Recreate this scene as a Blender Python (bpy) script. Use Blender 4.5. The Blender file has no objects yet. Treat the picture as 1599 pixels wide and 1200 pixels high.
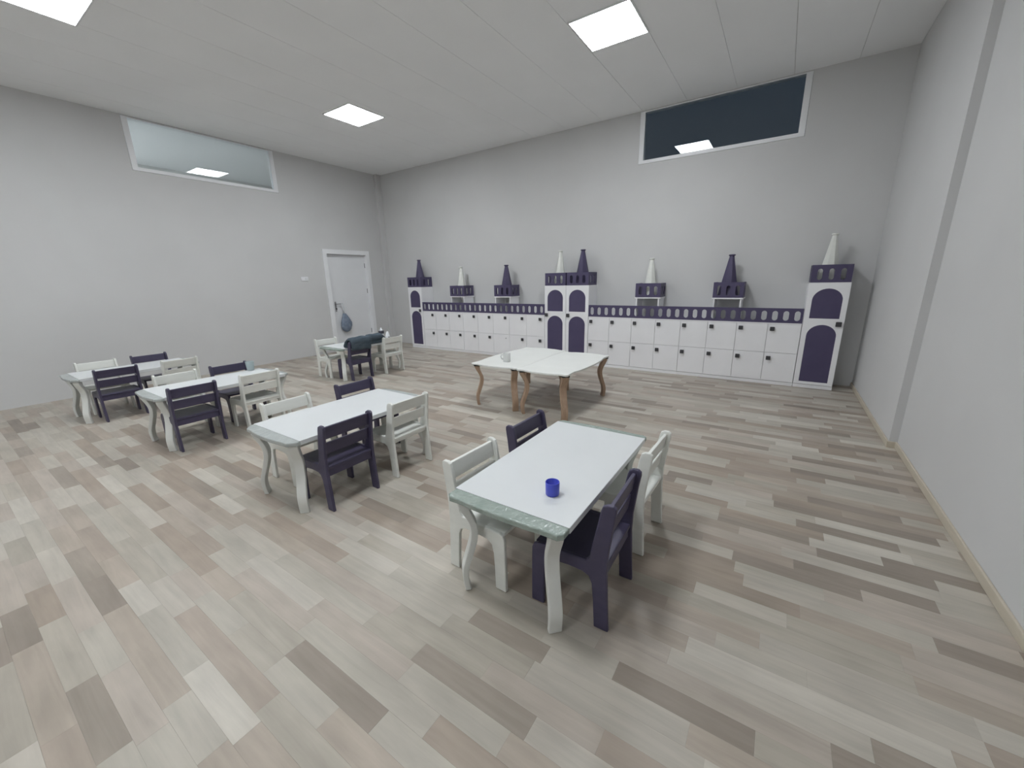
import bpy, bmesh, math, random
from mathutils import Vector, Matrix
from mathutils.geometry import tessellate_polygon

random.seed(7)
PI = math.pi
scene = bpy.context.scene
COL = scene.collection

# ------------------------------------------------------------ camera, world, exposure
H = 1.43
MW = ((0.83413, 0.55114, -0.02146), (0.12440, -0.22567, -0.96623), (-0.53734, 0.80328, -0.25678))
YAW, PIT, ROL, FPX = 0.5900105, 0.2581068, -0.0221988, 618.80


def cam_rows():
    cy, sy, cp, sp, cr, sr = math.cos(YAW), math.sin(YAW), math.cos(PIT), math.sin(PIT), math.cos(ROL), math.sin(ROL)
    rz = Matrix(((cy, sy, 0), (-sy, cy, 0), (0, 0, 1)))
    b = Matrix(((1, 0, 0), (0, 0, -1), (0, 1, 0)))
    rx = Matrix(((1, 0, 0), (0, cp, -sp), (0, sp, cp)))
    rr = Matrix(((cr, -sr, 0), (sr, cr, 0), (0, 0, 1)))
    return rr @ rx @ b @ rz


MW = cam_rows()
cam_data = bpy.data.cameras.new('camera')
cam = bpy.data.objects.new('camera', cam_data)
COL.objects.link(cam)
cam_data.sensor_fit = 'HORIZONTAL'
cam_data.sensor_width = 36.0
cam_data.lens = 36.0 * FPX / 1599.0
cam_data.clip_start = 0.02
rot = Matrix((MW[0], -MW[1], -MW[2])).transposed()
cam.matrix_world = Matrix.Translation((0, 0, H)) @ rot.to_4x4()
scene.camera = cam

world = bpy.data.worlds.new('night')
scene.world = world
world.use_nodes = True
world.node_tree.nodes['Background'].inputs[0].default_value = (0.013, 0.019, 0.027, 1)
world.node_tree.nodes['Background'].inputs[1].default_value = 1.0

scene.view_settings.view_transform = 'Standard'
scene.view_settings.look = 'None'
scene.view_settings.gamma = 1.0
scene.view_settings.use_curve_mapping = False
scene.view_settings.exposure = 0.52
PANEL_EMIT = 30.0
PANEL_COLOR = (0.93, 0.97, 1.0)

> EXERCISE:
Reproduce the material above from its first line through the line containing "return rr @ rx @ b @ rz", both ends included, and skip every picture.

> RESPONSE TO THE TASK:
Recreate this scene as a Blender Python (bpy) script. Use Blender 4.5. The Blender file has no objects yet. Treat the picture as 1599 pixels wide and 1200 pixels high.
import bpy, bmesh, math, random
from mathutils import Vector, Matrix
from mathutils.geometry import tessellate_polygon

random.seed(7)
PI = math.pi
scene = bpy.context.scene
COL = scene.collection

# ------------------------------------------------------------ camera, world, exposure
H = 1.43
MW = ((0.83413, 0.55114, -0.02146), (0.12440, -0.22567, -0.96623), (-0.53734, 0.80328, -0.25678))
YAW, PIT, ROL, FPX = 0.5900105, 0.2581068, -0.0221988, 618.80


def cam_rows():
    cy, sy, cp, sp, cr, sr = math.cos(YAW), math.sin(YAW), math.cos(PIT), math.sin(PIT), math.cos(ROL), math.sin(ROL)
    rz = Matrix(((cy, sy, 0), (-sy, cy, 0), (0, 0, 1)))
    b = Matrix(((1, 0, 0), (0, 0, -1), (0, 1, 0)))
    rx = Matrix(((1, 0, 0), (0, cp, -sp), (0, sp, cp)))
    rr = Matrix(((cr, -sr, 0), (sr, cr, 0), (0, 0, 1)))
    return rr @ rx @ b @ rz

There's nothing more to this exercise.